— begin —
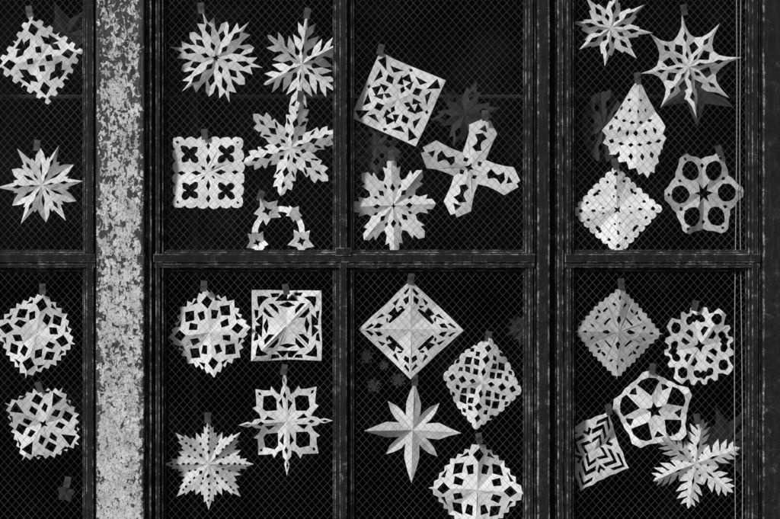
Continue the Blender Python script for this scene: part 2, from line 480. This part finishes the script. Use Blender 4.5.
# open curled ring of small flakes
def arc(r0,r1,a0,a1,k=18):
    o=[(r1*math.cos(math.radians(a0+(a1-a0)*i/k)),r1*math.sin(math.radians(a0+(a1-a0)*i/k))) for i in range(k+1)]
    n_=[(r0*math.cos(math.radians(a0+(a1-a0)*i/k)),r0*math.sin(math.radians(a0+(a1-a0)*i/k))) for i in range(k,-1,-1)]
    return o+n_
pl=[arc(.56,.72,-28,228)]; hh=[]
for a_,sz in ((118,.40),(205,.34),(-22,.38),(52,.24)):
    cx_,cy_=.66*math.cos(math.radians(a_)),.66*math.sin(math.radians(a_))
    pl.append(ngon(5,sz,sz*.55,math.radians(a_),cx_,cy_)); 
    if sz>.3: hh.append(ngon(4,sz*.36,sz*.16,.3,cx_,cy_))
flake((278,232),37,6,0,None,polys=pl,holes=hh,amp=.22,curl=.15)
# --- middle window, upper right
flake((398,98),51,4,21,line(4,1,.705,1,.0),sub=[T('m',.60,.86,.10),D('m',.30,.52,.09),FT((.68,.10),(.50,.32),(.52,.12)),TI('v',.40,.56,.12),D('v',.14,.30,.055),FT((.28,.08),(.42,.24),(.22,.20)),D('v',.60,.67,.05)],amp=.09)
flake((471,167),52,4,71,[(0,.93),(.08,1),(.44,.84),(.48,.68),(.62,.5),(1,.34)],sub=[('m',[(.32,0),(.38,.10),(.48,.04),(.54,.04),(.64,.13),(.70,.0)]),D('v',.14,.25,.06),FE(.60,.30,.06,.025,10),TI('m',.76,.88,.08)],amp=.14,center=[ngon(4,.10,.04)])
flake((393,205),48,8,92,[(0,1),(.3,.92),(.36,.78),(.62,.84),(.66,.64),(1,.56)],sub=[D('m',.28,.46,.06),D('v',.36,.5,.035)],s=(.9,1),amp=.12,center=[ngon(4,.07,.03)])
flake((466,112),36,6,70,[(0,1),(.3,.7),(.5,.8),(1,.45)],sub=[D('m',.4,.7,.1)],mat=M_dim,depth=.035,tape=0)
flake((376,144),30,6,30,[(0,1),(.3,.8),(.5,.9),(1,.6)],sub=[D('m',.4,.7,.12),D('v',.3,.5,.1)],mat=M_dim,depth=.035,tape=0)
# --- right window, upper
flake((613,26),44,8,82,[(0,1),(.30,.68),(.5,.70),(1,.50)],sub=[D('m',.36,.68,.065),D('v',.18,.40,.055)],s=(.95,.88),amp=.18)
flake((693,64),55,8,98,[(0,1),(.16,.76),(.5,.62),(1,.58)],sub=[D('m',.46,.66,.045),('v',[(.24,0),(.40,.10),(.50,0)]),D('m',.12,.3,.04)],s=(.92,.98),amp=.20)
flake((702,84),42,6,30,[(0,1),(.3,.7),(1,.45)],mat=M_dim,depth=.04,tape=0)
pyr=[(-.04,1.0),(.08,.86),(.20,.66),(.34,.46),(.46,.28),(.55,.08),(.50,-.06),(.58,-.14),(.52,-.30),(.54,-.42),(.44,-.50),(.46,-.64),(.38,-.70),(.36,-.86),(.28,-.84),(.22,-.98),(.14,-.86),(.04,-.92),(-.02,-.76),(-.14,-.80),(-.20,-.64),(-.34,-.66),(-.38,-.50),(-.52,-.50),(-.54,-.34),(-.66,-.28),(-.60,-.14),(-.70,-.02),(-.52,.18),(-.40,.36),(-.28,.58),(-.16,.82)]
hl=[]
ap=(-.04,1.0)
for row,(rr_,cnt,sz) in enumerate(((.42,2,.035),(.62,4,.04),(.84,5,.05),(1.06,6,.055),(1.30,7,.055),(1.54,7,.06))):
    for i in range(cnt):
        t=(i+.5)/cnt; a=math.radians(-122+t*58)
        x=ap[0]+rr_*math.cos(a); y=ap[1]+rr_*math.sin(a)
        ux,uy=math.cos(a),math.sin(a)
        k1=sz*(1.3 if row%2 else .8); k2=sz*(.75 if row%2 else 1.1)
        hl.append([(x+ux*k1,y+uy*k1),(x-uy*k2,y+ux*k2),(x-ux*k1,y-uy*k1),(x+uy*k2,y-ux*k2)])
flake((639,129),50,4,-2,None,polys=[pyr],holes=hl,amp=.20,curl=.12,seed=3)
flake((608,124),38,8,30,line(8,1,.95,2,.05,'s'),sub=[E('m',.6,.14,.1)],mat=M_dim,depth=.04,tape=0,s=(.6,1))
flake((618,210),46,4,2,line(4,1,.735,4,.06,'s'),sub=[E('m',.78,.045,.045),E('v',.55,.04,.04),FE(.62,.18,.035,.035),FE(.44,.36,.035,.035),FE(.30,.06,.03,.02),E('m',.5,.05,.03)],amp=.16,center=[ngon(4,.11,.04,.785)])
flake((706,193),46,6,62,[(0,.98),(.2,.97),(.38,.88),(.55,.84),(.75,.82),(1,.76)],sub=[E('m',.58,.22,.20),FE(.88,.0,.03,.03),D('v',.56,.68,.05)],s=(.88,1),amp=.14,mat=M_paperg,center=[ngon(6,.24,.10)])
# --- middle window, lower left
flake((208,333),47,4,97,[(0,1),(.14,.88),(.22,.92),(.36,.80),(.44,.86),(.58,.78),(.68,.88),(.82,.80),(1,.92)],sub=[D('m',.54,.84,.13),('v',[(.46,0),(.60,.17),(.76,0)]),FT((.30,.08),(.50,.10),(.46,.26),(.28,.20)),FT((.68,.20),(.78,.22),(.64,.36))],s=(.90,.96),amp=.16)
flake((286,326),50,4,45,line(4,1,.70,1,.0),sub=[('m',[(.70,0),(.66,.16),(.78,.08),(.86,0)]),('f',[(.28,.05),(.58,.05),(.52,.13),(.36,.13)]),('v',[(.50,.24),(.64,.10),(.64,.0),(.54,.0)]),('v',[(.36,.0),(.40,.17),(.47,0)]),FT((.70,.24),(.62,.20),(.54,.30),(.56,.36))],amp=.13)
flake((285,424),52,4,92,[(0,1),(.08,.80),(.05,.72),(.16,.66),(.24,.54),(.40,.60),(.50,.76),(.62,.70),(.8,.78),(1,.92)],sub=[('v',[(.30,0),(.46,.17),(.56,.17),(.70,.0)]),FT((.22,.05),(.46,.06),(.38,.15)),D('v',.74,.84,.03),D('m',.74,.9,.02),D('m',.44,.60,.04)],s=(.92,1),amp=.18)
flake((207,466),46,8,90,[(0,1),(.2,.80),(.34,.84),(.4,.68),(.6,.70),(.72,.60),(1,.74)],sub=[E('m',.80,.03,.022),E('m',.68,.035,.024),E('m',.56,.035,.026),E('m',.44,.035,.024),E('v',.46,.035,.024),E('v',.34,.03,.022),D('m',.2,.32,.04)],amp=.14)
# --- middle window, lower right
ww=[FT((.86,.03),(.74,.14),(.70,.10),(.80,.03)),FT((.66,.21),(.54,.33),(.48,.28),(.58,.24)),FT((.70,.03),(.62,.14),(.52,.10),(.58,.03)),
    ('v',[(.36,0),(.36,.20),(.42,.20),(.43,.06),(.54,.10),(.54,0)]),FE(.46,.20,.025,.05,0)]
flake((411,330),52,4,90,line(4,1,.707,1,0),sub=ww,s=(1.02,.95),amp=.10,seed=5)
flake((413,433),51,4,88,[(0,1),(.14,.76),(.36,.56),(.62,.30),(.70,.42),(.82,.58),(1,.76)],amp=.30,s=(.97,1),seed=11)
flake((483,384),48,4,80,line(4,1,.80,4,.05,'s'),sub=[D('m',.66,.84,.08),D('m',.40,.60,.09),D('v',.20,.38,.09),('v',[(.48,0),(.58,.13),(.68,0)]),FD(.40,.22,.10,.08,45),FD(.58,.20,.08,.06,-45),D('m',.14,.32,.06),FD(.66,.34,.07,.05,-45)],s=(.86,1),amp=.16)
flake((478,492),52,4,88,line(4,1,.78,4,.06),sub=[('m',[(.54,0),(.68,.12),(.82,0)]),('v',[(.44,0),(.56,.17),(.66,0)]),FT((.32,.07),(.50,.09),(.46,.24),(.28,.18)),FT((.66,.18),(.74,.20),(.60,.36))],s=(.95,1),amp=.16)
for cx,cy,r_ in ((366,357,9),(374,386,9),(398,381,9),(384,366,6)):
    flake((cx,cy),r_,5,random.uniform(0,70),[(0,1),(.5,.6),(1,.8)],sub=[D('m',.4,.7,.12)],mat=M_dim,depth=.02,tape=0)
flake((524,330),18,6,20,[(0,1),(.5,.6),(1,.8)],mat=M_dim,depth=.03,tape=0)
# --- right window, lower
flake((620,333),48,4,88,line(4,1,.74,5,.05),sub=[('m',[(.18,0),(.24,.05),(.34,.02),(.36,0)]),BX('v',.30,.34,.10),FE(.58,.12,.05,.025,45),E('m',.74,.045,.025),FE(.46,.30,.06,.025,-45),D('v',.52,.64,.035)],s=(.95,1),mat=M_paperg,amp=.16)
flake((702,347),46,4,55,[(0,1),(.16,1),(.26,.86),(.38,.80),(.50,.92),(.62,.92),(.72,.80),(.86,.80),(.92,.90),(1,.92)],sub=[E('m',.76,.13,.13),('v',[(.56,0),(.66,.14),(.80,0)]),FE(.56,.34,.09,.11,0),FT((.26,.06),(.50,.06),(.46,.18),(.32,.18))],s=(.84,.94),amp=.16,center=[ngon(4,.16,.07,.785)])
flake((656,411),43,5,100,[(0,1),(.18,1.0),(.5,.86),(.82,.84),(1,.82)],sub=[('m',[(.34,0),(.68,.28),(.78,.18),(.82,0)]),('v',[(.52,0),(.68,.12),(.70,0)])],s=(.96,.93),amp=.18,center=[ngon(5,.22,.10)])
flake((596,452),44,4,68,line(4,1,.72,2,.03),sub=[('m',[(.30,0),(.12,.13),(.22,.15),(.42,.0)]),('m',[(.54,0),(.32,.19),(.42,.22),(.66,0)]),('m',[(.78,0),(.56,.20),(.66,.20),(.88,0)]),('v',[(.36,0),(.5,.12),(.56,.08),(.46,0)])],s=(.82,1),amp=.18)
flake((699,466),46,6,82,None,add=[E('m',0,.26,.26),ST(0,0,.94,0,.13,.04),LF(.24,.02,.46,.25,.075),LF(.42,.02,.70,.28,.065),LF(.60,.02,.86,.24,.055),LF(.76,.01,.96,.15,.045)],sub=[D('m',.28,.52,.03),D('v',.1,.16,.02)],amp=.18)
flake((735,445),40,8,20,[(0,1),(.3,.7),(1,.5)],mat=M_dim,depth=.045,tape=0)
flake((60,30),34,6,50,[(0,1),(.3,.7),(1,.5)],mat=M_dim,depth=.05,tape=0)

# ---------------------------------------------------------------- light, world, camera
to=Vector((-.52,-.74,.44)).normalized()
el=math.asin(to.z); rotz=math.atan2(to.x,to.y)
w=bpy.data.worlds.new("World"); sc.world=w; w.use_nodes=True
nt=w.node_tree; nt.nodes.clear(); q=N(nt)
sky=q.n('ShaderNodeTexSky',sky_type='NISHITA'); sky.sun_disc=False; sky.sun_elevation=el; sky.sun_rotation=rotz
bw=q.n('ShaderNodeRGBToBW'); bg=q.n('ShaderNodeBackground'); bg.inputs[1].default_value=.07; ou=q.n('ShaderNodeOutputWorld')
q.l(sky.outputs[0],bw.inputs[0]); q.l(bw.outputs[0],bg.inputs[0]); q.l(bg.outputs[0],ou.inputs[0])
L=bpy.data.lights.new('sun','SUN'); L.energy=3.6; L.angle=math.radians(9); L.color=(1,1,1)
lo=bpy.data.objects.new('sun',L); sc.collection.objects.link(lo); lo.rotation_euler=(-to).to_track_quat('-Z','Y').to_euler(); lo.location=(-3,-4,5)
cam=bpy.data.cameras.new('camera'); co=bpy.data.objects.new('camera',cam); sc.collection.objects.link(co)
co.location=(0,-3.8,1.6); co.rotation_euler=(math.pi/2,0,0); cam.lens=36*3.8/1.95; cam.sensor_width=36; cam.clip_end=500; cam.clip_start=.05
sc.camera=co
— end —
__THE PROBLEM__:
Reproduce each line holding the word "tape".

__ANSWER TO THE PROBLEM__:
flake((466,112),36,6,70,[(0,1),(.3,.7),(.5,.8),(1,.45)],sub=[D('m',.4,.7,.1)],mat=M_dim,depth=.035,tape=0)
flake((376,144),30,6,30,[(0,1),(.3,.8),(.5,.9),(1,.6)],sub=[D('m',.4,.7,.12),D('v',.3,.5,.1)],mat=M_dim,depth=.035,tape=0)
flake((702,84),42,6,30,[(0,1),(.3,.7),(1,.45)],mat=M_dim,depth=.04,tape=0)
flake((608,124),38,8,30,line(8,1,.95,2,.05,'s'),sub=[E('m',.6,.14,.1)],mat=M_dim,depth=.04,tape=0,s=(.6,1))
    flake((cx,cy),r_,5,random.uniform(0,70),[(0,1),(.5,.6),(1,.8)],sub=[D('m',.4,.7,.12)],mat=M_dim,depth=.02,tape=0)
flake((524,330),18,6,20,[(0,1),(.5,.6),(1,.8)],mat=M_dim,depth=.03,tape=0)
flake((735,445),40,8,20,[(0,1),(.3,.7),(1,.5)],mat=M_dim,depth=.045,tape=0)
flake((60,30),34,6,50,[(0,1),(.3,.7),(1,.5)],mat=M_dim,depth=.05,tape=0)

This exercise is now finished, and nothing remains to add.